So many interesting questions arise with this administration

Comment appears to have been deleted (2011-06-28)

I are not no lawyer, nor do I play one on the telebishion thingy, but that never stopped me from expounding before, much less with open invitation such as yours, Kimberly! :)

So many interesting questions arise with this administration that never before needed consideration. It's like releasing arduously-tested software to the public and the first idiot* user finds all the bugs by pushing buttons in ways never imagined. Nobody ever ran things this wacky way before, so we never ran into these glitch-makers.

Here's a copy of the Constitution.
Here's Article 2: The Presidency

Of course, the wording of that forgotten, indecipherable, anachronistic relic of dead white Euro males is clear as can be: "No person except a natural born citizen, or a citizen of the United States, at the time of the adoption of this Constitution, shall be eligible to the office of President." (Er, actually, looking at it, the comma placement could be construed to mean one had to be natural born prior to adoption, hence nobody born since could be a citizen. Common sense would not suppose the authors intended such a self-defeating interpretation, but under some judges, who knows?)

Anyway, it seems the Constitution does not require that the Sec of State, Speaker of the House, or even Vice-President (absurd as that seems) has to qualify thusly.
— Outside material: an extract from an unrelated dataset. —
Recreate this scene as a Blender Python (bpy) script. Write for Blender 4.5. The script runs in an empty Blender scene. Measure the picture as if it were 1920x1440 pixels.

Could we, then, have a "successor" to the office who cannot legally succeed? Apparently. As the best lawyer I ever knew once told me, the only thing Law and Logic have in common is the letter L.

Constitutional requirement notwithstanding, it would seem most prudent — in case of unfortunate necessity, most expedient — to extend this qualification implicitly to those in the line of succession, especially to the VP, as the Founders presumably presumed thinking citizens would presume!